What does this mean? Stacks extends its own functionality to enable any number of other networks to deploy on top of it, immediately getting access to the sBTC (e.g. pegged BTC) capital on the Stacks main layer. For BTC holders, this means that by moving their BTC to Stacks, they can now access a wide range of use cases in which they can deploy their BTC, such as lending or borrowing, trading and gaming.
The key opportunity for Stacks is that its architecture enables trustless and permissionless migration of the $1.2T of dormant Bitcoin capital to a far more dynamic execution environment, turning Bitcoin into a productive asset and unlocking its use across myriad applications.
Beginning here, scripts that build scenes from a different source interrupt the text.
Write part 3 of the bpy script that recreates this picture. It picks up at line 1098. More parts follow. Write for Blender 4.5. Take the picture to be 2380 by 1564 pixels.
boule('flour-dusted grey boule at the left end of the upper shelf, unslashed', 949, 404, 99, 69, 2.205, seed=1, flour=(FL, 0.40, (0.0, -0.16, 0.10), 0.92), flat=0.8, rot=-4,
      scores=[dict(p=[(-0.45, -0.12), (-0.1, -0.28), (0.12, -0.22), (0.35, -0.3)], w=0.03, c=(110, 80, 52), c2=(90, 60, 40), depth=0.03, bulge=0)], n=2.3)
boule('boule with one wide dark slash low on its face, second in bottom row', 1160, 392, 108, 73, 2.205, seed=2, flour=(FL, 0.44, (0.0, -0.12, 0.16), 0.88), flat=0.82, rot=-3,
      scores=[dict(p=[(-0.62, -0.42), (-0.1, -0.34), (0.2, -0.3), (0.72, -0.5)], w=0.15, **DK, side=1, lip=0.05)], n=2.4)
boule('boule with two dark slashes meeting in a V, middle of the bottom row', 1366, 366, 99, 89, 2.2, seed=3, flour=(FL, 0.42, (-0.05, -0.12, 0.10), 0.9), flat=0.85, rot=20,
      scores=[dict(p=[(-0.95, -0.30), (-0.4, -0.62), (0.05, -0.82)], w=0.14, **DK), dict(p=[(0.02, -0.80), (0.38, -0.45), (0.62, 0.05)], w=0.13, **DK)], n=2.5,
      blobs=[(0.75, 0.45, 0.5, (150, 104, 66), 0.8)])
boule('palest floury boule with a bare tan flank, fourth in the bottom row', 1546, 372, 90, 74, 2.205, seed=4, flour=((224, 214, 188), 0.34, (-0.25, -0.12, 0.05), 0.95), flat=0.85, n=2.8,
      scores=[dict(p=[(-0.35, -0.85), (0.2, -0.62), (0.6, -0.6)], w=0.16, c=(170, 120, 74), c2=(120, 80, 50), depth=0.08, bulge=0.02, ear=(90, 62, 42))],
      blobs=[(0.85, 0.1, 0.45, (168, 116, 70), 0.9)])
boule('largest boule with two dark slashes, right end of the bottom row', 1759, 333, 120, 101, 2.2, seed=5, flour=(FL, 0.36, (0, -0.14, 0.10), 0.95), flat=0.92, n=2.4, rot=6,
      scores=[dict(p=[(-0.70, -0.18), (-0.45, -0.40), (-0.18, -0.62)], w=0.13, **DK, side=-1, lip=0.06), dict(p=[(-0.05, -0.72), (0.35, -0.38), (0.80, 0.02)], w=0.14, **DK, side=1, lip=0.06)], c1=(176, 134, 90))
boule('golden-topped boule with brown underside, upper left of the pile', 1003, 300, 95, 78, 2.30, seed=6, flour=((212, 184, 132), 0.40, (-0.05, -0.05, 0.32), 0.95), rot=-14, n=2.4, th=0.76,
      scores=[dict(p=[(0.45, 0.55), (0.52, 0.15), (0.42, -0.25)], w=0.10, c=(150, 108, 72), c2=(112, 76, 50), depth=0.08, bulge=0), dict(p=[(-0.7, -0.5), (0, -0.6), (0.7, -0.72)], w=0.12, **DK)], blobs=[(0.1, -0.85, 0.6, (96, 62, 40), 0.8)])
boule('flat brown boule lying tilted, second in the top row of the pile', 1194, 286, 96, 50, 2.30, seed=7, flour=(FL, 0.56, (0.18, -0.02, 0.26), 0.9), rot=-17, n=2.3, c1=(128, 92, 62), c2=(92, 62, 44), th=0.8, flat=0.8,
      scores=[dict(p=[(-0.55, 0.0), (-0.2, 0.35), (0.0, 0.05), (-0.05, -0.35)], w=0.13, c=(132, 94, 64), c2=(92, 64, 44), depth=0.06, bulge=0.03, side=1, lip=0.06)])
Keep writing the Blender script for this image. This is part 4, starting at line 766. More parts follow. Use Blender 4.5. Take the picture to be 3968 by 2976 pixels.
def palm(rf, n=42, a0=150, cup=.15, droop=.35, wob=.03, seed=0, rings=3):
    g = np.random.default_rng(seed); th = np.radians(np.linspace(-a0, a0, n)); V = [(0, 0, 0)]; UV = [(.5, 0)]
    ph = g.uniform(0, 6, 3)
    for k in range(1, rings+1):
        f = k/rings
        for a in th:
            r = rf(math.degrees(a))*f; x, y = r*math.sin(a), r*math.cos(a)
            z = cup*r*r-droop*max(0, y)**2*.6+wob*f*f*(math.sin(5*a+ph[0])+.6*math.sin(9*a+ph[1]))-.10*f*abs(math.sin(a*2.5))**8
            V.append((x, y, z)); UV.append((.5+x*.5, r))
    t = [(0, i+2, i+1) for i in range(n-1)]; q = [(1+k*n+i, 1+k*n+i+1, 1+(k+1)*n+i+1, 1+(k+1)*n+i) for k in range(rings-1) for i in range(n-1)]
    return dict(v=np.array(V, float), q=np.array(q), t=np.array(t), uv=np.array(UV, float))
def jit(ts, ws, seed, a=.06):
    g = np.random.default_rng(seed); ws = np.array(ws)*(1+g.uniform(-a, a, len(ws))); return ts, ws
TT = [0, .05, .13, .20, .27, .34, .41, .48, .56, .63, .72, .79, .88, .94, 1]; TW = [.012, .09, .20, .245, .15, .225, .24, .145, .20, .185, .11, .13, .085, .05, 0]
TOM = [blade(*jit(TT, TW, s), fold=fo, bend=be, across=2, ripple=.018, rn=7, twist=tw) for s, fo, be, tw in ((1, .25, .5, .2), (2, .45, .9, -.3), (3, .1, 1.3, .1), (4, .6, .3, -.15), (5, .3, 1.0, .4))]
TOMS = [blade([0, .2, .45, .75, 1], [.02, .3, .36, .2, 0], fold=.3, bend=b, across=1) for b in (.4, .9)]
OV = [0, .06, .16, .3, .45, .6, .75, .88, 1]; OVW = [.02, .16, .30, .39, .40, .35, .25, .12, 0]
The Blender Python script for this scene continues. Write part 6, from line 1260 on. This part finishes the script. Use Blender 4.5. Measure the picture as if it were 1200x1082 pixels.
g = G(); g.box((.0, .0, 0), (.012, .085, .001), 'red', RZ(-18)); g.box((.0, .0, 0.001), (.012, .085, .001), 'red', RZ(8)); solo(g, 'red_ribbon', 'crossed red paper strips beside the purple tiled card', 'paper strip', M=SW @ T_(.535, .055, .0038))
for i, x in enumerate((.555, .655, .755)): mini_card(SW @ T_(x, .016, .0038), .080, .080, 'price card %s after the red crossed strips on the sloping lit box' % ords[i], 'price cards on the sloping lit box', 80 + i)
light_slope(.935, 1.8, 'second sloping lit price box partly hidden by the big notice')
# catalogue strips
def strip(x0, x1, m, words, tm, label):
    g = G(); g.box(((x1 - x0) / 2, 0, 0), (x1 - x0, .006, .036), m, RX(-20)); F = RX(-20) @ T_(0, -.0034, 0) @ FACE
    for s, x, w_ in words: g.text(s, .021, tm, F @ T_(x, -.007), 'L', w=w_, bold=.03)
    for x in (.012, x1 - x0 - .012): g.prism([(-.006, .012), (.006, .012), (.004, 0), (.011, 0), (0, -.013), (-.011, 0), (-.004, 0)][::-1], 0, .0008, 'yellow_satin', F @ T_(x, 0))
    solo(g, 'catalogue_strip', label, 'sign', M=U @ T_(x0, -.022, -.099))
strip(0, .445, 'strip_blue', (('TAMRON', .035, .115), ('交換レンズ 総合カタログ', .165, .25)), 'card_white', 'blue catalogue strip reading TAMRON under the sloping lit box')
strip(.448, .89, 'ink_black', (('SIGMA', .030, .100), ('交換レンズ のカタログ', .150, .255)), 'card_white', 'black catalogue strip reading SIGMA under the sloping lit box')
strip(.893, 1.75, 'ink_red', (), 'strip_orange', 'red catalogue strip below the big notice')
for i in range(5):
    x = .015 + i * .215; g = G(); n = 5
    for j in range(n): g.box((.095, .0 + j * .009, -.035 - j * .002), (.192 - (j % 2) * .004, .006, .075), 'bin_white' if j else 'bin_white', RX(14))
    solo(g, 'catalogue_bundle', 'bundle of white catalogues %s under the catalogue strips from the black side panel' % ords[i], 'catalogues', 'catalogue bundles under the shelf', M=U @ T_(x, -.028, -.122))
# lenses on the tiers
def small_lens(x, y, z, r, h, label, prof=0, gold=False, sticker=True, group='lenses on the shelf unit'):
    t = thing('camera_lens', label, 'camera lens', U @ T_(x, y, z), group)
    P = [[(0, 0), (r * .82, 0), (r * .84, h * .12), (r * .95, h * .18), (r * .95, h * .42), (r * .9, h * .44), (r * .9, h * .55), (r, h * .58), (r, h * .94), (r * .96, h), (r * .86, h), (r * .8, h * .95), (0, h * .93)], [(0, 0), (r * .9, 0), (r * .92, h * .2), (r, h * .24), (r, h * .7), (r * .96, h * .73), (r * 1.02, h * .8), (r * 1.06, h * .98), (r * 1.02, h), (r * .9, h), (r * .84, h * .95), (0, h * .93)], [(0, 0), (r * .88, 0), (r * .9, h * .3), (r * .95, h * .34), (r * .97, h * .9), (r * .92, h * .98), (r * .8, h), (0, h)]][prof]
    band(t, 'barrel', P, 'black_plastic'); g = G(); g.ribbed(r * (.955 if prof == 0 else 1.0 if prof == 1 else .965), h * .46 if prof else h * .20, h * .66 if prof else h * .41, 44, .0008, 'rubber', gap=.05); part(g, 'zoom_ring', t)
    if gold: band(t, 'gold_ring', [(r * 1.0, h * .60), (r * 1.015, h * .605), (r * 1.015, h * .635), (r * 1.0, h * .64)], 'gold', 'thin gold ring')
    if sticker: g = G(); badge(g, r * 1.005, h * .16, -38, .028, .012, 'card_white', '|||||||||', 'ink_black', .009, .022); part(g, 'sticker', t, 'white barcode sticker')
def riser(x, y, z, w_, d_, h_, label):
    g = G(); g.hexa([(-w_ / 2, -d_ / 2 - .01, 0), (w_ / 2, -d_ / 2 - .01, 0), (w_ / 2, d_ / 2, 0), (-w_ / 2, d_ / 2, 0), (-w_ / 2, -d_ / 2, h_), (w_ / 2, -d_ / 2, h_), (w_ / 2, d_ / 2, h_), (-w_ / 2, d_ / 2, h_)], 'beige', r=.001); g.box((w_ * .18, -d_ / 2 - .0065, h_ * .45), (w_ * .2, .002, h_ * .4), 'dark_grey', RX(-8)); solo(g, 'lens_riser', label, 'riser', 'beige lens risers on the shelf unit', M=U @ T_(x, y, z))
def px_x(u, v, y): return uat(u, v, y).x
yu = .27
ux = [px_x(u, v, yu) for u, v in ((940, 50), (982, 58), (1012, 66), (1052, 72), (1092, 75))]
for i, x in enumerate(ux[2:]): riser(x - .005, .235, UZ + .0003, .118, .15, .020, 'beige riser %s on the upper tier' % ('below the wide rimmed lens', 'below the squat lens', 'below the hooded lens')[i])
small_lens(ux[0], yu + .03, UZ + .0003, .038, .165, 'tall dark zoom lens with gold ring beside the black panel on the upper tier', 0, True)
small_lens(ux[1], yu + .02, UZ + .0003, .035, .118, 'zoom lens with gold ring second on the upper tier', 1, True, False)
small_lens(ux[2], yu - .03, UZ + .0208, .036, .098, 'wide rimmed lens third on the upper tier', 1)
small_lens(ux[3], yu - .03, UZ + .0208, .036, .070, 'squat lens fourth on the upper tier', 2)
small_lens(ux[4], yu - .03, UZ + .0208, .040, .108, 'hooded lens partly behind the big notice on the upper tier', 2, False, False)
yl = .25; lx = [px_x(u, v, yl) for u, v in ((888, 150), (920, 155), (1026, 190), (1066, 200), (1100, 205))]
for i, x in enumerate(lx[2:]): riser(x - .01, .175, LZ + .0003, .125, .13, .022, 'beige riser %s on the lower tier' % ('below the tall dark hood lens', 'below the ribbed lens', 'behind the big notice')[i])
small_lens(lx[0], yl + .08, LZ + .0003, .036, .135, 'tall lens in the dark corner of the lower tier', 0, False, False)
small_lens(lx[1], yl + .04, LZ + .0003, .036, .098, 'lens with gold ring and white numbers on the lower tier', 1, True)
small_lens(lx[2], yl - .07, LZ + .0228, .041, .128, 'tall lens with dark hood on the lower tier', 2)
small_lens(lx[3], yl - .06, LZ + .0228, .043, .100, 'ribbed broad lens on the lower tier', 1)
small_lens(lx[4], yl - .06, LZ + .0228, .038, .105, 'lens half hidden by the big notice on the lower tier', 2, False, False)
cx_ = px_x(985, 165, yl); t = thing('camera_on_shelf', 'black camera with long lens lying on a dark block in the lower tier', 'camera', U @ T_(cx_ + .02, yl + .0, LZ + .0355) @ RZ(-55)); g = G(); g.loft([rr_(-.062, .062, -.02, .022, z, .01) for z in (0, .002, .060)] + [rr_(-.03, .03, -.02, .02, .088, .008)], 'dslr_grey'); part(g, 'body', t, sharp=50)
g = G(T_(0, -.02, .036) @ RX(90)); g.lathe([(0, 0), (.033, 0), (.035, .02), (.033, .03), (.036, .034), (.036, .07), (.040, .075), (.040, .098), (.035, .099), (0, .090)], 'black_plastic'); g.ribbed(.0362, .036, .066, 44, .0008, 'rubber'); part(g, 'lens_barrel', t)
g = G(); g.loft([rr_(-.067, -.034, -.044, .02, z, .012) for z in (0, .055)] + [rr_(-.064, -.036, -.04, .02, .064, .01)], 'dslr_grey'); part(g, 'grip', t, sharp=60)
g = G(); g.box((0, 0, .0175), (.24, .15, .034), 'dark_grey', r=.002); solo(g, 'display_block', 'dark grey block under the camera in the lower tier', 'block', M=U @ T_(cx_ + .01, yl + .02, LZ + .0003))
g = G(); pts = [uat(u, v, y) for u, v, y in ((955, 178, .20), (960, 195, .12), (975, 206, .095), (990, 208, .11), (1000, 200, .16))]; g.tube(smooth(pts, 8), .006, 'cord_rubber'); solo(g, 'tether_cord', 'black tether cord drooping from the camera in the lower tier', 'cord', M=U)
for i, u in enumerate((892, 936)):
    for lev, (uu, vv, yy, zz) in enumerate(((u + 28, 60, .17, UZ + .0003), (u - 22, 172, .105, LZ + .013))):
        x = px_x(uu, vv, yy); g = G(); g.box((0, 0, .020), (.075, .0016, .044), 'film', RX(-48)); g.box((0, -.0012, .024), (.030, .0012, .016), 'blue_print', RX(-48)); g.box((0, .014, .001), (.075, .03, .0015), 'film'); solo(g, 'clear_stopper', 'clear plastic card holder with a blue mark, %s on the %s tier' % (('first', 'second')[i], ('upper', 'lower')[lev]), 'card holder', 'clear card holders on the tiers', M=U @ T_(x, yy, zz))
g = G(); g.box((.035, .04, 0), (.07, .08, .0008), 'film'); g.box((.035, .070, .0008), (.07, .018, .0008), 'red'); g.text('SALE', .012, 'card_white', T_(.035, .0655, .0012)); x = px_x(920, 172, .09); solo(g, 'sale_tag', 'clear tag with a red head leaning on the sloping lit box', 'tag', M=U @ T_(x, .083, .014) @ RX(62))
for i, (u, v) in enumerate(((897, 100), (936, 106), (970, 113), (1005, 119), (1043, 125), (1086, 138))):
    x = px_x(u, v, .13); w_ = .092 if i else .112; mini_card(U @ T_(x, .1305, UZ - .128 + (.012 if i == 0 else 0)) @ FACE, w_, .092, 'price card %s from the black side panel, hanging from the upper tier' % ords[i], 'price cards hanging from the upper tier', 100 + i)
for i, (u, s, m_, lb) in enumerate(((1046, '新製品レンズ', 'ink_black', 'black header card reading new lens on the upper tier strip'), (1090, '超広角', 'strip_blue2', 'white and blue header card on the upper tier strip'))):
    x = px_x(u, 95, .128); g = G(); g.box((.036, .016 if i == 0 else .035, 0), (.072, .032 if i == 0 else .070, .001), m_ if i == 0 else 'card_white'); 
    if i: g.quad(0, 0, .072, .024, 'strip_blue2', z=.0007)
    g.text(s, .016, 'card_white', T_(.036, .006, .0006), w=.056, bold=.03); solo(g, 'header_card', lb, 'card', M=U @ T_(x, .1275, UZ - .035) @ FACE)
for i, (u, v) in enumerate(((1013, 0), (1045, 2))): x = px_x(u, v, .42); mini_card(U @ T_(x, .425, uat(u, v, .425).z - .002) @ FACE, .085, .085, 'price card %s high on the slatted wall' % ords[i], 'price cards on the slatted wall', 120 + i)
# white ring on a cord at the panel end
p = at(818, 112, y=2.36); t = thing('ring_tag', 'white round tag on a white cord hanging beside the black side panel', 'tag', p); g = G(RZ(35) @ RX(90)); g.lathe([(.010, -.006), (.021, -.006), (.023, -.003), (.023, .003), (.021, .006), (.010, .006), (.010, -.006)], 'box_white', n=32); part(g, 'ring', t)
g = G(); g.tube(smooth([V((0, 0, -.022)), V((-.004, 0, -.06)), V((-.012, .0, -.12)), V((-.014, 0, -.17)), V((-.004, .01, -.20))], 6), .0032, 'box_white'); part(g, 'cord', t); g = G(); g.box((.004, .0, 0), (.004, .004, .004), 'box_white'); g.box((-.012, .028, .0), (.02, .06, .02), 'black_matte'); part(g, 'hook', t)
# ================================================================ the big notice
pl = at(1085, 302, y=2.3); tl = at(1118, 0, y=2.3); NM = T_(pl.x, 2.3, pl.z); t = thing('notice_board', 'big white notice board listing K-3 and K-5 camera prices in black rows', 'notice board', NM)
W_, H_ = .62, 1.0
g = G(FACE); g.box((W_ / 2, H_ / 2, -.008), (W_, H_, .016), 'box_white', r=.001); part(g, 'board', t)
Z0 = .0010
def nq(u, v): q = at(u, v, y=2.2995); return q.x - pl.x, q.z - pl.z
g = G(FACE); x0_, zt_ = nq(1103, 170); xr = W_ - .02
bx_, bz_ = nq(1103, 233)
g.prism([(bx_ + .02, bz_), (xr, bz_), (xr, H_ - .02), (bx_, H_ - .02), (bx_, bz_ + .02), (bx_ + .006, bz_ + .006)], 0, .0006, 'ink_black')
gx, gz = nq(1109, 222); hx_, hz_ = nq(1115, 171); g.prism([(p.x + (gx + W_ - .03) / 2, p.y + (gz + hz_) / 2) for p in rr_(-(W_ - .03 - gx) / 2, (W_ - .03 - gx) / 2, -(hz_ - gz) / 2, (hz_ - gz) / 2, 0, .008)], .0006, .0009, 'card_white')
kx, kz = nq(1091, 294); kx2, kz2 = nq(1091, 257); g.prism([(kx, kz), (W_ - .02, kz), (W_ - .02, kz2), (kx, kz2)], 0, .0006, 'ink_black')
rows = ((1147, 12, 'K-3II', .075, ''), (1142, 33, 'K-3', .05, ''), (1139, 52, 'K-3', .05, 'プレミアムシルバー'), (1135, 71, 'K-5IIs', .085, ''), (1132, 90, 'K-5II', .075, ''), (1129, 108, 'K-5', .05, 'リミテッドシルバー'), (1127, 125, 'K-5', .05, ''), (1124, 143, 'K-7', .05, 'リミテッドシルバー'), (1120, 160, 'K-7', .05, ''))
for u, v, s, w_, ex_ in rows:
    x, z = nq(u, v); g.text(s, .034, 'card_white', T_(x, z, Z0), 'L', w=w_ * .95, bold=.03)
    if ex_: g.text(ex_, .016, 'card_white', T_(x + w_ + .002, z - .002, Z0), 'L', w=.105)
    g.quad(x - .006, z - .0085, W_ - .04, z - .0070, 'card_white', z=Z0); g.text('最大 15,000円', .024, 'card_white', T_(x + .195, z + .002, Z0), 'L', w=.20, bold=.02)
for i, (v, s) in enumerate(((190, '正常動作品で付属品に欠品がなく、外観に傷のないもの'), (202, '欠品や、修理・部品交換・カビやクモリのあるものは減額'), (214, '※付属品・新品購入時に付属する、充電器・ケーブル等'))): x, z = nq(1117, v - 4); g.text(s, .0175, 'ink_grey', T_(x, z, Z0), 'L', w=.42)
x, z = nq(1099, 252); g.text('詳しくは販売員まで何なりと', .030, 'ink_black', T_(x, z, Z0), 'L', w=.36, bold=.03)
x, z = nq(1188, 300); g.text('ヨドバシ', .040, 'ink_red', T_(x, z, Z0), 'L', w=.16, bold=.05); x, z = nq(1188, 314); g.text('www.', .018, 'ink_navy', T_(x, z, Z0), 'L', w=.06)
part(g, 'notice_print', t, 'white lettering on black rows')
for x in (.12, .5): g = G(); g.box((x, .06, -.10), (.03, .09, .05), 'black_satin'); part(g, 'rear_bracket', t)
There are currently dozens of projects building to do this through various architectures, be it through sidechains, rollups, state channels or client-side verification. The vast majority of these have yet to release a live mainnet, and those that have are fighting to differentiate themselves from the other newly launched projects.
Much like with Ethereum and its ecosystem of L2s, the likelihood of multiple BTC L2s to gain traction and have success is high. However, also like Ethereum, the market has shown that it does not have unlimited appetite for yet-another-EVM-compatible-zk-rollup. Rather, the strongest teams that deploy first with a differentiated offering have won the Ethereum community’s mindshare (e.g. Optimism, Arbitrum, Base).
We believe that the same dynamics will likely play out for Bitcoin L2s, but with an additional criterion: adherence to the Bitcoin ethos of conservatism and security. Rootstock has existed as an EVM compatible BTC L2 network that uses merge mining to secure its network for many years. Similarly, bridged Bitcoin (e.g. wBTC) has been available on Ethereum since 2019 but has never broken above $15B in total value. That is, the market has shown that smart contract functionality for Bitcoin, but at the cost of introducing many new trust assumptions and security risks, is not enough to convince Bitcoin holders to put their coins to productive use. Simply put, 5% yield is not worth the risk of suffering an exploit in a smart contract.
Many of the newly launching projects are introducing these additional trust assumptions and security risks inherent in their architectures (e.g. fraud proofs aren’t even live on the leading Ethereum L2s, and ZK implementations introduce heavy hardware requirements for their nodes, necessarily limiting participation). However, with Stacks’ sBTC release and Nakamoto upgrade now complete, it differentiates itself from rival projects through live Bitcoin finality, trustless and permissionless pegging, a limited and secure programming language, and lightweight nodes. Each of these positions Stacks closest to the native BTC vision and coupled with its high scaling potential through subnet support, puts Stacks in a prime spot to solidify its lead as the top BTC L2 solution.
This is why we invested in Stacks in October 2023 and continue to believe it will be a top project in the BTC L2 ecosystem.